--- Instructions for the task ---
Filter the entries, keeping every line with the word "script".

· · · ·

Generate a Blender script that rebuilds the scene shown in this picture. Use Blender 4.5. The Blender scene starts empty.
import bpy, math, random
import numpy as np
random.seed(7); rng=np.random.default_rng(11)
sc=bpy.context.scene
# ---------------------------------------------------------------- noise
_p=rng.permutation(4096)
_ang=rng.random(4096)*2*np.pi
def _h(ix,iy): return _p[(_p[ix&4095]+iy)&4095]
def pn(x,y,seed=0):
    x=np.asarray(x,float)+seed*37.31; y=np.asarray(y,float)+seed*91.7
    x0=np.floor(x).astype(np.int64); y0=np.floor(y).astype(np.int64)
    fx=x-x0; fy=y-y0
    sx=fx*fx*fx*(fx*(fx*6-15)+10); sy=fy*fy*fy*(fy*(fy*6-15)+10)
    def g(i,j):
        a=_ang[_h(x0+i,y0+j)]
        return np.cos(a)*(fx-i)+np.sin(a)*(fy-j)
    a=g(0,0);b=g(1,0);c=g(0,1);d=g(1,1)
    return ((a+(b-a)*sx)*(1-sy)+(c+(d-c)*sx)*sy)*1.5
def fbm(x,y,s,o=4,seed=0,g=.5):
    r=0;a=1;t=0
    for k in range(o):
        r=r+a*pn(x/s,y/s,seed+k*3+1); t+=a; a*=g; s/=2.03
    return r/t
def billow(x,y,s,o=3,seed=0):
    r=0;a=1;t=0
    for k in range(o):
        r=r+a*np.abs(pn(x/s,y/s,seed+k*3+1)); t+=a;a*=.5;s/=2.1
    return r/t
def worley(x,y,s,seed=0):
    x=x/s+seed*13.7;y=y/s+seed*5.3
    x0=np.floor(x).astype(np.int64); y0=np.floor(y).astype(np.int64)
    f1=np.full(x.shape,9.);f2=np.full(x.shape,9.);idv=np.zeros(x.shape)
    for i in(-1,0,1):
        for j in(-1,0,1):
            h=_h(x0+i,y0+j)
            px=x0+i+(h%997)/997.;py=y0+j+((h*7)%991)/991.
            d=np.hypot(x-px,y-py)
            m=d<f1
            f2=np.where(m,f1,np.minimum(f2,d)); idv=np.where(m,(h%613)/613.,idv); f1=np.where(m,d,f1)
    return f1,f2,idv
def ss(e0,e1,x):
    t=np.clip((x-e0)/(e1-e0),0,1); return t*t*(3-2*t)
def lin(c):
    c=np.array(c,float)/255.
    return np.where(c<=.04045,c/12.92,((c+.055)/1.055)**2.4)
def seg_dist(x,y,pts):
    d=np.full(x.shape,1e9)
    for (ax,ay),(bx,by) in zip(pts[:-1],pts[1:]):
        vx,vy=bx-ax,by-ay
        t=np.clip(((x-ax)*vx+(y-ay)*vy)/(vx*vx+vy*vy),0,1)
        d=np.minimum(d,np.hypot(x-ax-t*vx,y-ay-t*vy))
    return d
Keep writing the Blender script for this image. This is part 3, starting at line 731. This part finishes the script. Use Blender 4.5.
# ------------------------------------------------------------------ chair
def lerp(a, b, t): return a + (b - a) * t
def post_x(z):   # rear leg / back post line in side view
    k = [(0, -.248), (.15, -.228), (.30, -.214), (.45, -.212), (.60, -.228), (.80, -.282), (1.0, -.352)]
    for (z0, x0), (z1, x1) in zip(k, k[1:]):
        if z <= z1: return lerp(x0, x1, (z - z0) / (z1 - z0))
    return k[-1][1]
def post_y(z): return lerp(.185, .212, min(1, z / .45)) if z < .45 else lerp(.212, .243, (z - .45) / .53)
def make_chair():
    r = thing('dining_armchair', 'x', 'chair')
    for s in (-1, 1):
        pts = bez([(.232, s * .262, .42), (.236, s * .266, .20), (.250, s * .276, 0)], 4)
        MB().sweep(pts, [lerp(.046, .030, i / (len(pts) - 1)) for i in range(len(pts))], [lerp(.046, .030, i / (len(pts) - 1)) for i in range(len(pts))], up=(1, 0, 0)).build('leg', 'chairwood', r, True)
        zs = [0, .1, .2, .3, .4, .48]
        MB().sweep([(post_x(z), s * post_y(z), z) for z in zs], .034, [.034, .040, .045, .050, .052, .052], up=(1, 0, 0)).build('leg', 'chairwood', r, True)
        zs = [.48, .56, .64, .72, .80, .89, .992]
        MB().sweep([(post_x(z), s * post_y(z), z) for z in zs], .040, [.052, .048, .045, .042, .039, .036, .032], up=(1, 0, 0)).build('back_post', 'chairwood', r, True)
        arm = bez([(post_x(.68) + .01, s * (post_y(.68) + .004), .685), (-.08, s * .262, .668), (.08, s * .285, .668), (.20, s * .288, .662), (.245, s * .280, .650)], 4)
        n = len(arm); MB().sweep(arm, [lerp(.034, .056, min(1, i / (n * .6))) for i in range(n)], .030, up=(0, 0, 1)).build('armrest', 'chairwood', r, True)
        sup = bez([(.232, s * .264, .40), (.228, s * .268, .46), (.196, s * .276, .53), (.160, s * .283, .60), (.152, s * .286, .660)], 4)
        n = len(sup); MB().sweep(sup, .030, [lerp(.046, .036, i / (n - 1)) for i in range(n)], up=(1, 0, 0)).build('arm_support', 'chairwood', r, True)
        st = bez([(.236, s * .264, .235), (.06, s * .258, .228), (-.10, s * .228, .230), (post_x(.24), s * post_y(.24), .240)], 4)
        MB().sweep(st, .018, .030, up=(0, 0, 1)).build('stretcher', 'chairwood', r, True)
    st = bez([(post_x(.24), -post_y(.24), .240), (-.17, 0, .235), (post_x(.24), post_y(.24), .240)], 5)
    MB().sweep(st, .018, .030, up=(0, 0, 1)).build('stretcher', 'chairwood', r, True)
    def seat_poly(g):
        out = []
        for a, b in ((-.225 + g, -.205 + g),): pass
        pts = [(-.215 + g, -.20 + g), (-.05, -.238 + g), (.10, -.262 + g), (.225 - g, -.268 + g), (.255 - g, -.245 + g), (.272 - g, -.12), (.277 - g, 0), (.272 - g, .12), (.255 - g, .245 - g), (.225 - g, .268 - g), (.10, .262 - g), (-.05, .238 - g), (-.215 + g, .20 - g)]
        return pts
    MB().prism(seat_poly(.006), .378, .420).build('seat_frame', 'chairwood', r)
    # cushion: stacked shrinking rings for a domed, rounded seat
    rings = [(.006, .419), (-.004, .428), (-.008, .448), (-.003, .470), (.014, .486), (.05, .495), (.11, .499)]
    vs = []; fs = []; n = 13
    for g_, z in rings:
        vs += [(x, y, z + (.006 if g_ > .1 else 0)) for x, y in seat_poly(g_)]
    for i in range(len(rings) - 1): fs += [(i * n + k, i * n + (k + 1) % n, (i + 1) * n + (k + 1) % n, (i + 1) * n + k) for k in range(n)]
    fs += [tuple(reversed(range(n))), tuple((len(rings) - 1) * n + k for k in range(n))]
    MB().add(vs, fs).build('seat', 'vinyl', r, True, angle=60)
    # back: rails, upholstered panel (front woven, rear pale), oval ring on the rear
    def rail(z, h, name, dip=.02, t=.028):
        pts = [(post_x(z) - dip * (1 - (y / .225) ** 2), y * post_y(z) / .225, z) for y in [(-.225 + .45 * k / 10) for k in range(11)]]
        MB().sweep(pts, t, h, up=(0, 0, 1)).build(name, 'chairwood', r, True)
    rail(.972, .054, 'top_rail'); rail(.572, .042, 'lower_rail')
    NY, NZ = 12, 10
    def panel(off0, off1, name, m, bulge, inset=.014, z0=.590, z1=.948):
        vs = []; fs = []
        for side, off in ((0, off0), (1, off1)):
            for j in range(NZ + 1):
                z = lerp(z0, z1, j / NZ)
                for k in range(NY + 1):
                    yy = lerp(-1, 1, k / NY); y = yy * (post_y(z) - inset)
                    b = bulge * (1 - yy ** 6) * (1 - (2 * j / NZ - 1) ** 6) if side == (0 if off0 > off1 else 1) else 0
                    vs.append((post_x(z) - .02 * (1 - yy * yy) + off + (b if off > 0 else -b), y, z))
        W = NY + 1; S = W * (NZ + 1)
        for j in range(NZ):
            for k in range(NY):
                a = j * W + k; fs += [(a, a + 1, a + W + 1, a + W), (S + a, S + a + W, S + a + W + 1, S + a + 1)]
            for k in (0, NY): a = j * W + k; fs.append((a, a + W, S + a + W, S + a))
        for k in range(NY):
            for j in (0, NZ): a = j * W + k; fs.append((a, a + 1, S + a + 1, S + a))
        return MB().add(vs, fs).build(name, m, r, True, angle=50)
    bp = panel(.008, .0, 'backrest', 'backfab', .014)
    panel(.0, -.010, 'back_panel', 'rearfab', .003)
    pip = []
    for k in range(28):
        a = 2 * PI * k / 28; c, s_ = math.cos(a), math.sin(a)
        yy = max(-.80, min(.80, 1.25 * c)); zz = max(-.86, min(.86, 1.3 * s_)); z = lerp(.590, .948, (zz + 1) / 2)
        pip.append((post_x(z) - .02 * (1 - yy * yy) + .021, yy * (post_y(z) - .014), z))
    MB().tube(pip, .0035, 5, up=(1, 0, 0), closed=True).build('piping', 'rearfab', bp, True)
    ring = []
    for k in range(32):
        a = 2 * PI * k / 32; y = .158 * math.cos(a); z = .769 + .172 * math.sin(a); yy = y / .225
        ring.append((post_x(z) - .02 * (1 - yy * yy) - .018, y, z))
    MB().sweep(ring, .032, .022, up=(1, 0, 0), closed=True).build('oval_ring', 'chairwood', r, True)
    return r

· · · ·

--- Result for this task ---
Generate a Blender script that rebuilds the scene shown in this picture. Use Blender 4.5. The Blender scene starts empty.
Keep writing the Blender script for this image. This is part 3, starting at line 731. This part finishes the script. Use Blender 4.5.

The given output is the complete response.